Atomically dispersed Ru supported on microporous CoO ultrathin nanosheets synthesized by melamine induction for a highly efficient oxygen evolution reaction

Abstract

Two dimensional materials show unique advantages in catalysis. In this work, it was found that melamine could induce the directional growth of cobalt-based catalysts to form an ultra-thin two-dimensional hexagonal nanosheet structure with only 1.5 nm. In addition, these hexagonal nanosheets (HNs) could grow into a microporous structure under high temperature conditions, and the finally formed CoO hexagonal porous nanosheets (HPNs) had a surface area 11.3 times that of the nanoparticles.
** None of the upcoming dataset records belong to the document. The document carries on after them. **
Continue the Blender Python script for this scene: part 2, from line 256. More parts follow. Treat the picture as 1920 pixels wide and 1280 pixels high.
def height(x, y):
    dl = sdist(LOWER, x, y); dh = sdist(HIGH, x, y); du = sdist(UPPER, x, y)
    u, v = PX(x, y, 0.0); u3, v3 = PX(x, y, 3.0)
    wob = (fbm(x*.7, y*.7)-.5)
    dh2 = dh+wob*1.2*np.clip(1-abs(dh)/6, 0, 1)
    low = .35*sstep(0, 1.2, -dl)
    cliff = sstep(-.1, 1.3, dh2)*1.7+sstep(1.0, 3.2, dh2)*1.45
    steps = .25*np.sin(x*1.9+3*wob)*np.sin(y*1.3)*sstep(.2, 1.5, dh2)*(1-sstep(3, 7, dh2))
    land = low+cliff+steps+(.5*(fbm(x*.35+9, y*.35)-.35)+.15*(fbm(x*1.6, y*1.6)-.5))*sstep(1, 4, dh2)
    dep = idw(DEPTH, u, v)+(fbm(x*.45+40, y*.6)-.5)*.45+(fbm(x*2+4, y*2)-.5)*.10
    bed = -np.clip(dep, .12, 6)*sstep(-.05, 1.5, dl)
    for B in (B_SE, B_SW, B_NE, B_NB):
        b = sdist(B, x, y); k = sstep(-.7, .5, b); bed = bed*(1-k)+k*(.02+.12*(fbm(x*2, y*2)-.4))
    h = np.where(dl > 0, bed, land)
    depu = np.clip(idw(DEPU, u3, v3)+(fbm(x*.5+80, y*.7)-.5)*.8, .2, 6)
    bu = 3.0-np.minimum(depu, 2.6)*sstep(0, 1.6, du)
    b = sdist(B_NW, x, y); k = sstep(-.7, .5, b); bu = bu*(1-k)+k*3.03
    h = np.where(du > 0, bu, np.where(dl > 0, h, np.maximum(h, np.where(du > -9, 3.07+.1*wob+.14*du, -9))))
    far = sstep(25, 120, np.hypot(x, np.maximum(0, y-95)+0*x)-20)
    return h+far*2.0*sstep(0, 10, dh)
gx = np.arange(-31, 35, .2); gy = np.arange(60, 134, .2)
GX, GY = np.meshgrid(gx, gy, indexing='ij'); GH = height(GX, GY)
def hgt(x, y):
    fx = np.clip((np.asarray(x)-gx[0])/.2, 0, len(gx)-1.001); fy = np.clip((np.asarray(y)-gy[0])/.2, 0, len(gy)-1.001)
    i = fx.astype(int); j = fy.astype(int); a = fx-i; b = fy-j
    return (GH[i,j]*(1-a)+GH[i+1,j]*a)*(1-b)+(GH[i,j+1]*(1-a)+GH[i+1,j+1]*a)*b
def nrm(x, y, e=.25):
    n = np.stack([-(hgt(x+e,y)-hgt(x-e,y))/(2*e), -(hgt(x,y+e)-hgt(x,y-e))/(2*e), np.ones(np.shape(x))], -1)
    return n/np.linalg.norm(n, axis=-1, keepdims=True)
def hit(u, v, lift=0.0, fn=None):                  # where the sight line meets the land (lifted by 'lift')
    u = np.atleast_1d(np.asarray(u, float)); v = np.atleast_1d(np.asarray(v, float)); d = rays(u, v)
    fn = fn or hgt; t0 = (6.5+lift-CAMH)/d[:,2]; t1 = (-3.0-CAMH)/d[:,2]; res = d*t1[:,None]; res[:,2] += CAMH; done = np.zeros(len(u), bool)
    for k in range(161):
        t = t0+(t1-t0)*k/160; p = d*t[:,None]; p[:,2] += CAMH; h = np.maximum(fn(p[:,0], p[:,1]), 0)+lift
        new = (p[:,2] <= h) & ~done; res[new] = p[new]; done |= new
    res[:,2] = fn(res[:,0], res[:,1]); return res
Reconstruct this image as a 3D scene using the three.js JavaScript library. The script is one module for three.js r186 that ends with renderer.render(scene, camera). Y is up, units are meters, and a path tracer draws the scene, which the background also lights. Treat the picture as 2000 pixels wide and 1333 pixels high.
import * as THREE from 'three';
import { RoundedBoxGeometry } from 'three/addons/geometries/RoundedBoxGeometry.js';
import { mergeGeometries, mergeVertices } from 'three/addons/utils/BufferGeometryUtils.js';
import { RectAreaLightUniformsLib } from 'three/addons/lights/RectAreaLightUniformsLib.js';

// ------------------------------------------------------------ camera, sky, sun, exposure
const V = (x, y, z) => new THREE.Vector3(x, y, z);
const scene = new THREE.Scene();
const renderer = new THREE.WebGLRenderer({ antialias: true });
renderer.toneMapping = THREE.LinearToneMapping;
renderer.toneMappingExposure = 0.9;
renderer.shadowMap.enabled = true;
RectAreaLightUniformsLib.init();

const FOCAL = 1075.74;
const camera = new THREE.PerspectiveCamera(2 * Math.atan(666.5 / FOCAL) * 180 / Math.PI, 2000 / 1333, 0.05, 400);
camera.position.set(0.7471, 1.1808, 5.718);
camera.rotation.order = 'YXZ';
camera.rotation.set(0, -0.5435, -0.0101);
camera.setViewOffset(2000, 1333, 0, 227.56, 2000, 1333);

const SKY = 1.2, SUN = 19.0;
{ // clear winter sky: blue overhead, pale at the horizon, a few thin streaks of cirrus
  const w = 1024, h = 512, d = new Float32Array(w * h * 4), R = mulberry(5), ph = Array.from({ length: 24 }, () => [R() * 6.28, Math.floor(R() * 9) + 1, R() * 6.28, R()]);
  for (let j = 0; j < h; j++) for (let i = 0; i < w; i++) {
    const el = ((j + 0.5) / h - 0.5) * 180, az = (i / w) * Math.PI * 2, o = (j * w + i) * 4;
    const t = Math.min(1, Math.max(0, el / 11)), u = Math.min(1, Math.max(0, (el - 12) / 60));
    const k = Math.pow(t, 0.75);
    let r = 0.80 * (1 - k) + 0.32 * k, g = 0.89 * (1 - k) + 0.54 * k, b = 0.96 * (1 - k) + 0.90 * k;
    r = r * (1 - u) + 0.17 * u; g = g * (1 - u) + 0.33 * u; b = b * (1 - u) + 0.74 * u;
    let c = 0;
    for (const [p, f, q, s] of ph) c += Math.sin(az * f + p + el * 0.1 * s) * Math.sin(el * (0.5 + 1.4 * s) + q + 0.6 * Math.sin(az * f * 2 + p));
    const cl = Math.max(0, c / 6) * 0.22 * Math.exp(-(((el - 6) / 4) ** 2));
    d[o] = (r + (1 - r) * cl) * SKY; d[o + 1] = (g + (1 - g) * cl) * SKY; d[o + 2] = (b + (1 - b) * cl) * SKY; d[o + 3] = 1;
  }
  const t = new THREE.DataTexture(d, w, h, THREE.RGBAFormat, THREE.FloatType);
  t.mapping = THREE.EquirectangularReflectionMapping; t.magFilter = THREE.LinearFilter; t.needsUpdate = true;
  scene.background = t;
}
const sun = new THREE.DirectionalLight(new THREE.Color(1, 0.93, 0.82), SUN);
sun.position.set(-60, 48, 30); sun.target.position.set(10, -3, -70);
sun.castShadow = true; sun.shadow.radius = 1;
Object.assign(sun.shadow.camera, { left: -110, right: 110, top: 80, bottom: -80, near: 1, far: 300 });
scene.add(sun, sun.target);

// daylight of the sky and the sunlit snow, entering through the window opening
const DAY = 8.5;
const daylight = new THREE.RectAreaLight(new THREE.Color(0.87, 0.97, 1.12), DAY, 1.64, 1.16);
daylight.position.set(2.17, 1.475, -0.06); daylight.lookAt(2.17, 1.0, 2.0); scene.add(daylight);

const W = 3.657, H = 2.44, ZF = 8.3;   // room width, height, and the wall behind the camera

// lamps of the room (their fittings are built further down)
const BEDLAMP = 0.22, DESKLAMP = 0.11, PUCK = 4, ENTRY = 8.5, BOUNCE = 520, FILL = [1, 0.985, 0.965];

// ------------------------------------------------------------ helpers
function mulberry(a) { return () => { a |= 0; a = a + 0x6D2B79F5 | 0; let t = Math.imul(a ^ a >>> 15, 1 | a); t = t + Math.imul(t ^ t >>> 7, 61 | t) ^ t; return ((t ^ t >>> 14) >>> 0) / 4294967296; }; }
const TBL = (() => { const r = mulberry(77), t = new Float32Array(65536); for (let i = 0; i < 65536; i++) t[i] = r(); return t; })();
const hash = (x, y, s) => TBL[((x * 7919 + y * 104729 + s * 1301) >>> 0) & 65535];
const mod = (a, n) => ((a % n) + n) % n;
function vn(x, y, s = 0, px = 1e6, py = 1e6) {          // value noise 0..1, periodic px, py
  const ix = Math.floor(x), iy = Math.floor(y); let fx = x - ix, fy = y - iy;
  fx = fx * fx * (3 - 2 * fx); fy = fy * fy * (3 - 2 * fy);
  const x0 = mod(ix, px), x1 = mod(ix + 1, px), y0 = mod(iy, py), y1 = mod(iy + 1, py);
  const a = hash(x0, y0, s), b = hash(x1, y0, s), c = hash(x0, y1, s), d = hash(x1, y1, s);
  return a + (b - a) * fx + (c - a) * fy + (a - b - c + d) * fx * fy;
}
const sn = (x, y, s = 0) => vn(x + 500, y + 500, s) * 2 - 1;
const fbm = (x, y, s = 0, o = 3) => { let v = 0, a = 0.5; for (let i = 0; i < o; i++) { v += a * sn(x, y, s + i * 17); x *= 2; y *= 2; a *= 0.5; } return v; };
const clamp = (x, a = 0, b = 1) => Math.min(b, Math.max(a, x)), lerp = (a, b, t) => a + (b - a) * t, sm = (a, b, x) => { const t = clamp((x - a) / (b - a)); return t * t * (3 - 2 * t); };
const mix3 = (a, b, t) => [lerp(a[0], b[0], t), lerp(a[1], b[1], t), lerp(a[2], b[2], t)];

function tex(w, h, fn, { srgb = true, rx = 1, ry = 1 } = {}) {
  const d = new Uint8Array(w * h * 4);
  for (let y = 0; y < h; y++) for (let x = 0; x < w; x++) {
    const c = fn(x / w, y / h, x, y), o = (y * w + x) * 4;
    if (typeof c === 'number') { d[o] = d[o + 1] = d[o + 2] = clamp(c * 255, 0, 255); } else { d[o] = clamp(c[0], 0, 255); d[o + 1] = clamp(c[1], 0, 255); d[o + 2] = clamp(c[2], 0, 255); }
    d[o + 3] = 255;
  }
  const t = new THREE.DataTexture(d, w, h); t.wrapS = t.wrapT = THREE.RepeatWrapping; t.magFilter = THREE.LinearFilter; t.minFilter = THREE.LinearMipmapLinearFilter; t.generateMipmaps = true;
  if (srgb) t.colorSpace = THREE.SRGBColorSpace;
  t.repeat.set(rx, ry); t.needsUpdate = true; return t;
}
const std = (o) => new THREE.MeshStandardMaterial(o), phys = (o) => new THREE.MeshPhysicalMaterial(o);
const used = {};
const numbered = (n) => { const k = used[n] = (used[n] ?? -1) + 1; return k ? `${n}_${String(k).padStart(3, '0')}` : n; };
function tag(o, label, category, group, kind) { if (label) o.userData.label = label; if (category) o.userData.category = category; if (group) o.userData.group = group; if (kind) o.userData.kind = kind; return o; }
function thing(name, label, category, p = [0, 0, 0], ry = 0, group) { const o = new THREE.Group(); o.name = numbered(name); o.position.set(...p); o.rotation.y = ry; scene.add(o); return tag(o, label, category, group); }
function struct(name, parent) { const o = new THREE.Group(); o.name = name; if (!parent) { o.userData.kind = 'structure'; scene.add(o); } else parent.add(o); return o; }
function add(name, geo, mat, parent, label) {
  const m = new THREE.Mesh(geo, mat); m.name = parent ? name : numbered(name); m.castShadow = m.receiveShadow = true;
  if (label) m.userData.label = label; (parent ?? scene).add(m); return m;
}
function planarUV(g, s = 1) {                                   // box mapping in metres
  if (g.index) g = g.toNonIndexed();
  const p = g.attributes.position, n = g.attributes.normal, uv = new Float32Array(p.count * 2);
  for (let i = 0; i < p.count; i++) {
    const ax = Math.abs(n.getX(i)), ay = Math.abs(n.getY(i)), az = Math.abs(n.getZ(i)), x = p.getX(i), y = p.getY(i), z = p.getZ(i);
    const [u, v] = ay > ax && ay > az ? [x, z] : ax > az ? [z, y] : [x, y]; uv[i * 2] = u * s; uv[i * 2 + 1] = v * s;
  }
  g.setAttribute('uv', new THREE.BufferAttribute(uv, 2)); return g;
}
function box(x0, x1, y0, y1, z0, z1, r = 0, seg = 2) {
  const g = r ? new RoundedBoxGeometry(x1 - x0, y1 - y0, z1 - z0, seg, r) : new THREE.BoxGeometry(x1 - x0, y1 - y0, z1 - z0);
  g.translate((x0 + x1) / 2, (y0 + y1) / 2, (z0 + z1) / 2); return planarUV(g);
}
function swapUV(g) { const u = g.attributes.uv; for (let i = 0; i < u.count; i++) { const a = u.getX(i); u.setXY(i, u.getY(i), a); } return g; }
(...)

Embedding 1.25 wt% of monoatomic ruthenium in the CoO HPNs (CoO/Ru_1.25% HPNs) allowed the catalyst to have more active charge storage and transfer centers. The results showed that the overpotential of CoO/Ru_1.25% HPNs was 64 mV lower than that of CoO nanoparticles at 10 mA cm⁻². The Tafel slope of CoO/Ru_1.25% HPNs was only half that of CoO nanoparticles, indicating that a small amount of Ru dispersion and the two-dimensional structure control significantly increased the kinetic rate in the oxygen evolution reaction. The DFT results showed that the Ru single atoms in CoO/Ru HPNs (111) possessed the lowest energy barrier (1.19 eV). The Ru single atoms could effectively reconstruct the neighboring localized structure in the formation of ˙OOH, which desirably decreased the free energy of the system.